Looks like .net Linq. Many js projects use lodash and variants, how do you compare that?
LINQ is much more sophisticated, translating as much of the query as possible to the target (server) language, like SQL. JAQT is not doing that. lodash, underscore, and others, had a great impact on javascript by introducing lots of functional paradigms. Most of that is now part of javascript itself. JAQT's main purpose is to allow you to filter arrays of objects and create custom objects, just like GraphQL. And be a bit easier to learn than Array.map/reduce/filter.
With JSON, sometimes you just need a fluent, permissive way to query objects that you don't already know a type structure for. This seems useful!
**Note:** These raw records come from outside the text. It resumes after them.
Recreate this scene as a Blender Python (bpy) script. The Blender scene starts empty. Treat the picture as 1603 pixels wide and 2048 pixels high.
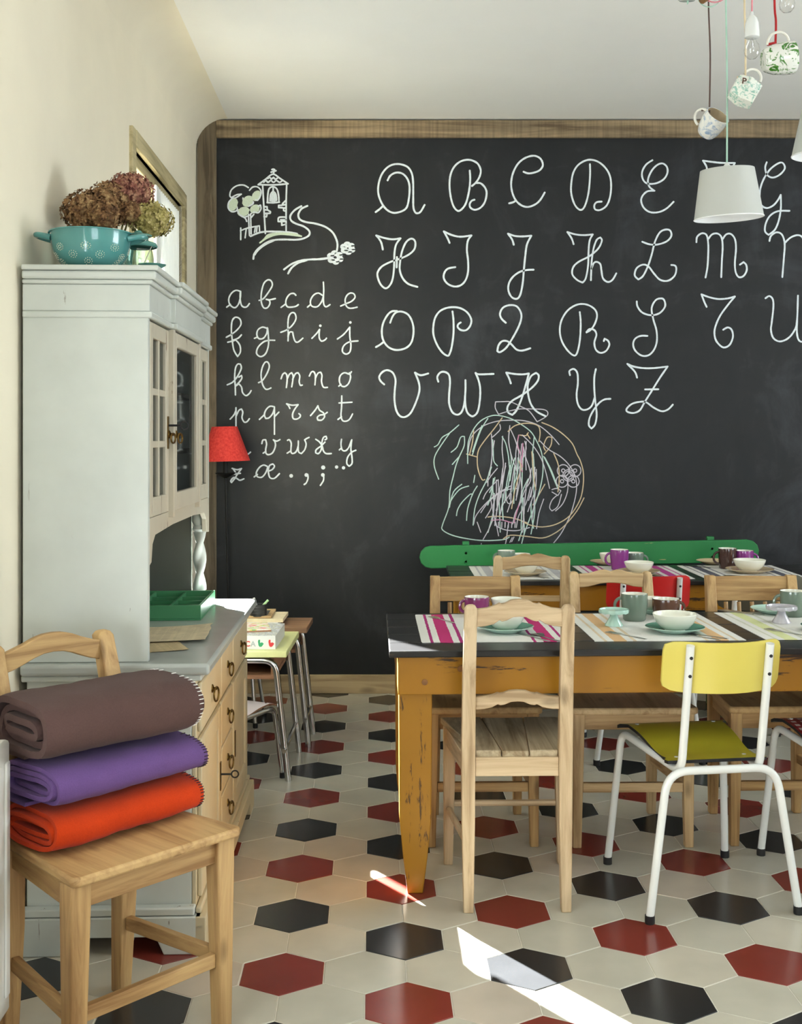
import bpy, bmesh, math, random
from mathutils import Vector, Matrix, noise

# ------------------------------------------------------------------ camera
SC = bpy.context.scene
COL = SC.collection
FPX, PX, PY, HC = 2331.0, 840.0, 876.0, 1.3      # focal length and principal point for a 1603 x 2048 frame
cam_d = bpy.data.cameras.new('camera')
cam_d.sensor_fit = 'HORIZONTAL'; cam_d.sensor_width = 36.0
cam_d.lens = FPX / 1603 * 36.0
cam_d.shift_x = (801.5 - PX) / 1603.0
cam_d.shift_y = (PY - 1024.0) / 1603.0
cam_d.clip_start = 0.05
cam = bpy.data.objects.new('camera', cam_d); COL.objects.link(cam)
cam.location = (0, 0, HC); cam.rotation_euler = (math.pi / 2, 0, 0)
SC.camera = cam

# ------------------------------------------------------------------ sky, sun, window daylight, added fill lights, exposure
W = bpy.data.worlds.new('sky'); SC.world = W; W.use_nodes = True
bg = W.node_tree.nodes['Background']
bg.inputs[0].default_value = (0.80, 0.90, 1.0, 1); bg.inputs[1].default_value = 2.2

def light(name, kind, loc, aim, energy, color=(1, 1, 1), size=None, size_y=None, angle=None):
    d = bpy.data.lights.new(name, kind); d.energy = energy; d.color = color
    if kind == 'AREA':
        d.shape = 'RECTANGLE'; d.size = size; d.size_y = size_y
    if angle: d.angle = angle
    o = bpy.data.objects.new(name, d); COL.objects.link(o); o.location = loc
    o.rotation_euler = Vector(aim).to_track_quat('-Z', 'Y').to_euler()
    return o
SUN_DIR = Vector((0.592, -0.806, -0.63)).normalized()
light('sun', 'SUN', (-4, 8, 6), SUN_DIR, 110.0, (0.97, 0.98, 1.0), angle=math.radians(0.6))
light('daylight_near_window', 'AREA', (-1.12, 1.22, 1.55), (1, 0.15, 0.35), 58.0, (0.84, 0.93, 1.0), 1.5, 1.7)
light('rear_fill_light', 'AREA', (1.6, -1.78, 1.55), (0, 1, 0.6), 18.0, (0.86, 0.94, 1.0), 1.9, 1.8)  # added light in an unseen rear window, fills the fronts of things
light('side_fill_light', 'AREA', (4.5, 3.1, 1.6), (-1, 0, 0.9), 44.0, (0.86, 0.94, 1.0), 1.7, 1.7)  # added uplight in an unseen right-hand window, lifts ceiling and left wall

vs = SC.view_settings
SC.display_settings.display_device = 'sRGB'
vs.view_transform = 'Standard'; vs.look = 'None'; vs.exposure = 1.05; vs.gamma = 1.0; vs.use_curve_mapping = False
SC.cycles.max_bounces = 6; SC.cycles.diffuse_bounces = 4; SC.cycles.glossy_bounces = 3
SC.cycles.transparent_max_bounces = 8; SC.cycles.transmission_bounces = 3
SC.cycles.adaptive_threshold = 0.05
SC.cycles.caustics_reflective = False; SC.cycles.caustics_refractive = False
SC.cycles.sample_clamp_indirect = 6.0

random.seed(7)
ROT = 0.041                                     # the old room is a little out of square: floor and window wall run 2.3 degrees off
def at(x, y, z):                                # a pixel of the photo on the horizontal plane z -> world point
    Y = FPX * (HC - z) / (y - PY)
    return Vector(((x - PX) / FPX * Y, Y, z))
def on(x, y, Y):                                # a pixel of the photo on the vertical plane Y -> world point
    return Vector(((x - PX) / FPX * Y, Y, HC - (y - PY) / FPX * Y))
def wall_x(Y): return -0.897 - ROT * Y          # inner face of the window wall

# ------------------------------------------------------------------ helpers: objects
def link(o, parent=None, loc=(0, 0, 0), rot=(0, 0, 0)):
    COL.objects.link(o)
    if parent: o.parent = parent
    o.location = loc; o.rotation_euler = rot
    return o
def thing(name, label, cat, loc=(0, 0, 0), rz=0.0, group=None):
    o = bpy.data.objects.new(name, None); o.empty_display_size = 0.05
    link(o, None, loc, (0, 0, rz)); o['label'] = label; o['category'] = cat
    if group: o['group'] = group
    return o
def tag(o, label, cat, group=None):
    o['label'] = label; o['category'] = cat
    if group: o['group'] = group
    return o
def copy_tree(o, parent=None):
    c = o.copy(); COL.objects.link(c); c.parent = parent
    for ch in list(o.children): copy_tree(ch, c)
    return c

class MB:
    """collects shapes and links them as one mesh object"""
    def __init__(s): s.v = []; s.f = []; s.m = []
    def add(s, vs_, fs, mi=0, M=None):
        b = len(s.v)
        for p in vs_:
            p = Vector(p)
            s.v.append(tuple(M @ p if M else p))
        for f in fs:
            s.f.append(tuple(i + b for i in f)); s.m.append(mi)
        return s
    def box(s, x0, x1, y0, y1, z0, z1, mi=0, M=None):
        return s.add([(x0, y0, z0), (x1, y0, z0), (x1, y1, z0), (x0, y1, z0), (x0, y0, z1), (x1, y0, z1), (x1, y1, z1), (x0, y1, z1)],
                     [(3, 2, 1, 0), (4, 5, 6, 7), (0, 1, 5, 4), (1, 2, 6, 5), (2, 3, 7, 6), (3, 0, 4, 7)], mi, M)
    def post(s, secs, mi=0):
        """secs: list of (x, y, z, half_x, half_y) from bottom to top"""
        vv = []
        for (x, y, z, a, b) in secs: vv += [(x - a, y - b, z), (x + a, y - b, z), (x + a, y + b, z), (x - a, y + b, z)]
        n = len(secs); ff = [(3, 2, 1, 0)]
        for i in range(n - 1):
            for k in range(4):
                k2 = (k + 1) % 4; ff.append((4 * i + k, 4 * i + k2, 4 * i + 4 + k2, 4 * i + 4 + k))
        ff.append(tuple(4 * (n - 1) + k for k in range(4)))
        return s.add(vv, ff, mi)
    def bar(s, p, q, w, h, up=(0, 0, 1), mi=0):
        p = Vector(p); q = Vector(q); d = (q - p).normalized(); u = Vector(up)
        a = d.cross(u).normalized(); b = a.cross(d).normalized()
        vv = []
        for e in (p, q):
            for (i, j) in ((-1, -1), (1, -1), (1, 1), (-1, 1)): vv.append(e + a * i * w / 2 + b * j * h / 2)
        return s.add(vv, [(3, 2, 1, 0), (4, 5, 6, 7), (0, 1, 5, 4), (1, 2, 6, 5), (2, 3, 7, 6), (3, 0, 4, 7)], mi)
    def prism(s, poly, axis, lo, hi, mi=0, M=None):
        """poly: 2-D outline; axis 'y': (x,z) extruded along y; 'z': (x,y) along z; 'x': (y,z) along x"""
        n = len(poly)
        def pt(a, b, t): return {'y': (a, t, b), 'z': (a, b, t), 'x': (t, a, b)}[axis]
        vv = [pt(a, b, lo) for a, b in poly] + [pt(a, b, hi) for a, b in poly]
        ff = [tuple(range(n)), tuple(range(2 * n - 1, n - 1, -1))] + [(i, (i + 1) % n, n + (i + 1) % n, n + i) for i in range(n)]
        return s.add(vv, ff, mi, M)
    def strip(s, top, bot, y0, y1, mi=0, M=None):
        """a board between two outlines of the same point count (x,z), extruded in y, as quads"""
        n = len(top); vv = []
        for (x, z) in top: vv += [(x, y0, z), (x, y1, z)]
        for (x, z) in bot: vv += [(x, y0, z), (x, y1, z)]
        ff = []
        for i in range(n - 1):
            a, b = 2 * i, 2 * i + 2; c, d = 2 * n + 2 * i, 2 * n + 2 * i + 2
            ff += [(a, b, b + 1, a + 1), (c, c + 1, d + 1, d), (a, c, d, b), (a + 1, b + 1, d + 1, c + 1)]
        ff += [(0, 1, 2 * n + 1, 2 * n), (2 * n - 2, 4 * n - 2, 4 * n - 1, 2 * n - 1)]
        return s.add(vv, ff, mi, M)
    def tube(s, path, r, seg=8, closed=False, mi=0, M=None):
        P = [Vector(p) for p in path]; n = len(P)
        R = r if isinstance(r, (list, tuple)) else [r] * n
        vv = []; ref = None
        for i in range(n):
            if closed: t = P[(i + 1) % n] - P[i - 1]
            else: t = P[min(i + 1, n - 1)] - P[max(i - 1, 0)]
            t.normalize()
            if ref is None:
                ref = Vector((0, 0, 1)) if abs(t.z) < 0.9 else Vector((1, 0, 0))
                ref = (ref - t * ref.dot(t)).normalized()
            else:
                ref = ref - t * ref.dot(t)
                ref = ref.normalized() if ref.length > 1e-6 else t.orthogonal().normalized()
            b = t.cross(ref)
            for k in range(seg):
                a = 2 * math.pi * k / seg
                vv.append(P[i] + (ref * math.cos(a) + b * math.sin(a)) * R[i])
        ff = []
        for i in range(n if closed else n - 1):
            j = (i + 1) % n
            for k in range(seg):
                k2 = (k + 1) % seg
                ff.append((i * seg + k, i * seg + k2, j * seg + k2, j * seg + k))
        if not closed:
            ff.append(tuple(range(seg - 1, -1, -1))); ff.append(tuple((n - 1) * seg + k for k in range(seg)))
        return s.add(vv, ff, mi, M)
    def lathe(s, prof, seg=28, o=(0, 0, 0), mi=0, M=None):
        """prof: list of (r, z) or (r, z, material index of the band that starts here)"""
        b = []; vv = []
        for p in prof:
            r, z = p[0], p[1]
            if r < 1e-6: b.append((len(vv), 1)); vv.append((o[0], o[1], o[2] + z))
            else:
                b.append((len(vv), seg))
                for k in range(seg):
                    a = 2 * math.pi * k / seg; vv.append((o[0] + r * math.cos(a), o[1] + r * math.sin(a), o[2] + z))
        base = len(s.v); s.add(vv, [], mi, M)
        for i in range(len(prof) - 1):
            m2 = prof[i][2] if len(prof[i]) > 2 else mi
            (a, na), (c, nc) = b[i], b[i + 1]
            for k in range(seg):
                k2 = (k + 1) % seg
                if na == 1 and nc == 1: continue
                if na == 1: f = (a, c + k2, c + k)
                elif nc == 1: f = (a + k, a + k2, c)
                else: f = (a + k, a + k2, c + k2, c + k)
                s.f.append(tuple(base + q for q in f)); s.m.append(m2)
        return s
    def grid(s, fn, nu, nv, mi=0):
        vv = [fn(i / nu, j / nv) for j in range(nv + 1) for i in range(nu + 1)]
        ff = [(j * (nu + 1) + i, j * (nu + 1) + i + 1, (j + 1) * (nu + 1) + i + 1, (j + 1) * (nu + 1) + i) for j in range(nv) for i in range(nu)]
        return s.add(vv, ff, mi)
    def ball(s, c, r, seg=12, mi=0, M=None):
        n = max(4, seg // 2)
        return s.lathe([(0 if i in (0, n) else r * math.sin(math.pi * i / n), -r * math.cos(math.pi * i / n)) for i in range(n + 1)], seg, c, mi, M)
    def mesh(s, name, mats, smooth=38, recalc=True):
        me = bpy.data.meshes.new(name); me.from_pydata(s.v, [], s.f)
        if not isinstance(mats, (list, tuple)): mats = [mats]
        for m in mats: me.materials.append(m)
        if len(mats) > 1:
            for p, mi in zip(me.polygons, s.m): p.material_index = mi
        if recalc:
            bm = bmesh.new(); bm.from_mesh(me); bmesh.ops.recalc_face_normals(bm, faces=bm.faces); bm.to_mesh(me); bm.free()
        if smooth:
            me.polygons.foreach_set('use_smooth', [True] * len(me.polygons)); me.set_sharp_from_angle(angle=math.radians(smooth))
        me.update(); return me
    def build(s, name, mats, parent=None, loc=(0, 0, 0), rot=(0, 0, 0), bevel=0, smooth=38, recalc=True, seg=2):
        o = bpy.data.objects.new(name, s.mesh(name, mats, smooth, recalc)); link(o, parent, loc, rot)
        if bevel:
            b = o.modifiers.new('bevel', 'BEVEL'); b.width = bevel; b.segments = seg; b.limit_method = 'ANGLE'; b.angle_limit = math.radians(40)
        return o
def bend(pts, r, n=5):
    """round the inner corners of a polyline with radius r"""
    P = [Vector(p) for p in pts]; out = [P[0]]
    for i in range(1, len(P) - 1):
        a = (P[i - 1] - P[i]); b = (P[i + 1] - P[i]); la, lb = a.length, b.length; a.normalize(); b.normalize()
        d = min(r, la * 0.48, lb * 0.48); p, q = P[i] + a * d, P[i] + b * d
        for k in range(n + 1):
            t = k / n; out.append((1 - t) ** 2 * p + 2 * t * (1 - t) * P[i] + t * t * q)
    out.append(P[-1]); return out
def catmull(P, n=4):
    P = [Vector(p) for p in P]
    if len(P) < 3: return P
    out = []
    for i in range(len(P) - 1):
        p0 = P[max(i - 1, 0)]; p1 = P[i]; p2 = P[i + 1]; p3 = P[min(i + 2, len(P) - 1)]
        for k in range(n):
            t = k / n
            out.append(0.5 * ((2 * p1) + (p2 - p0) * t + (2 * p0 - 5 * p1 + 4 * p2 - p3) * t * t + (3 * p1 - p0 - 3 * p2 + p3) * t ** 3))
    out.append(P[-1]); return out

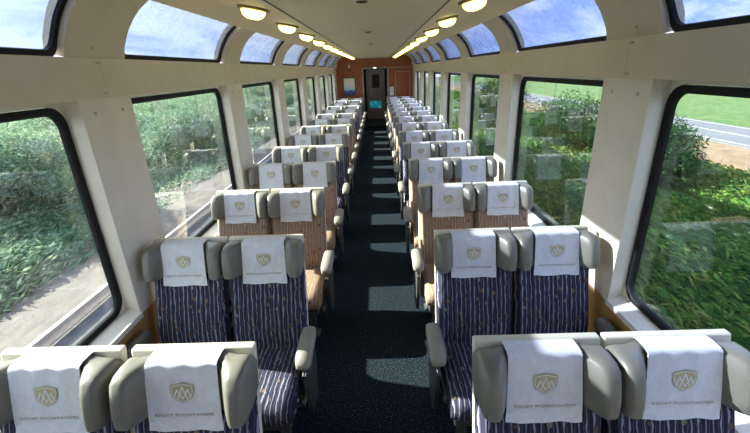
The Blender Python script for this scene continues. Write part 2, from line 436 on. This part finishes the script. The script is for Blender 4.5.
mb.box(DX1+.06, 1.449, YF-.02, YF, 2.105, 2.145)
o = mb.build('trim_%d' % trim_i, 'metal_frame'); trim_i += 1; tag(o, kind='structure')
# vestibule behind the doorway
mb = MB()
mb.box(DX0-.08, DX0-.02, YF+.06, 18.2, 0, 2.3); mb.box(DX1+.02, DX1+.08, YF+.06, 18.2, 0, 2.3); mb.box(DX0-.08, DX1+.08, YF+.06, 18.2, 2.2, 2.3); mb.box(DX0-.08, DX1+.08, 18.2, 18.26, 0, 2.3)
o = mb.build('wall_vestibule', 'corridor_dark'); tag(o, kind='structure')
o = MB().box(DX0-.08, DX1+.08, YF, 18.2, -.06, -.001).build('floor_vestibule', 'corridor_dark'); tag(o, kind='structure')
d = empty('door_1', (.02, 17.6, 0)); tag(d, kind='structure')
mb = MB(); oo = rrect(-.40, .40, .02, 2.08, .02, 3); ii = rrect(-.15, .17, 1.33, 1.88, .05, 3)
mb.loft([[(x, .03, z) for x, z in oo], [(x, -.02, z) for x, z in oo], [(x, -.02, z) for x, z in ii], [(x, .03, z) for x, z in ii]], cap=False); mb.build('door_leaf', 'corridor_grey', d)
oi = rrect(-.155, .175, 1.325, 1.885, .05, 3); mb = MB(); mb.loft([[(x, .0, z) for x, z in oi], [(x, .01, z) for x, z in oi]]); mb.build('pane', 'corridor_dark', d)
mb = MB(); mb.box(-.24, -.215, -.09, -.065, .95, 1.25, 0, .006); mb.box(-.235, -.22, -.065, -.02, .97, .99); mb.box(-.235, -.22, -.065, -.02, 1.21, 1.23); mb.build('door_handle', 'steel', d)
mb = MB(); mb.box(-.27, .22, -.026, -.021, .50, .80); mb.build('illuminated_panel', 'screen_cyan', d)  # illuminated blue panel on the door, glows by its own emission

rt = empty('vestibule_fill_light', (.02, 16.5, 2.2)); tag(rt, 'small round fill light added in the dark vestibule behind the far doorway', 'ceiling light')  # added fill to lighten the vestibule, no lamp known there
MB().lathe([(.09, 0), (.09, -.012), (.07, -.03), (.01, -.034)], (0, 0, 0), 20).build('glass_bowl', 'vestibule_fill_glow', rt, 50)
# things on the bulkhead
def on_far(name, label, cat, x, z): e = empty(name, (x, YF-.002, z)); return tag(e, label, cat)
e = on_far('framed_poster', 'framed poster in pale yellow and blue on the wood bulkhead left of the doorway', 'poster', -.975, 1.50)
mb = MB(); W2, H2 = .235, .325
mb.box(-W2, W2, -.028, 0, -H2, -H2+.025); mb.box(-W2, W2, -.028, 0, H2-.025, H2); mb.box(-W2, -W2+.025, -.028, 0, -H2, H2); mb.box(W2-.025, W2, -.028, 0, -H2, H2); mb.build('frame', 'plastic_dark', e)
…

I love JSONata for exploring json data, but it's more useful for static analysis than programming.
can a query like that be observable? so updating the array/object would cause the results to update?
AFAICT this library generates "flat" JSON objects. Wouldn't be too hard to implement it such that references to Javascript objects are instead returned, where some sort of callback could be invoked whenever the actual object is modified. I do rather like this "query engine" approach, too. It's a much cleaner interface IMO and doesn't seem to incur too much overhead either....
Dexie supports observable queries, but it operates on IndexedDB rather than plain JS objects: https://dexie.org/docs/liveQuery()#vanilla-js
I don't know if RxJS has run out of fashion, but that would give you observable js using map/filter/reduce etc.
Thanks. Looks really useful.
This is everything i wanted
For the same purpouse I ofter use this https://github.com/calmm-js/partial.lenses
There is another excellent write-up exploring the theory / use-cases for such libraries https://www.inkandswitch.com/cambria/ (and a corresponding library at https://github.com/inkandswitch/cambria-project)
In a similar vein is https://pbeshai.github.io/tidy/ which I've used for 3+ years. It's a really nice lightweight transformer.
I've also used https://github.com/uwdata/arquero once (better performance for large datasets).
any idea what does tidy uses internally? or is it iterating over entire array for every operation?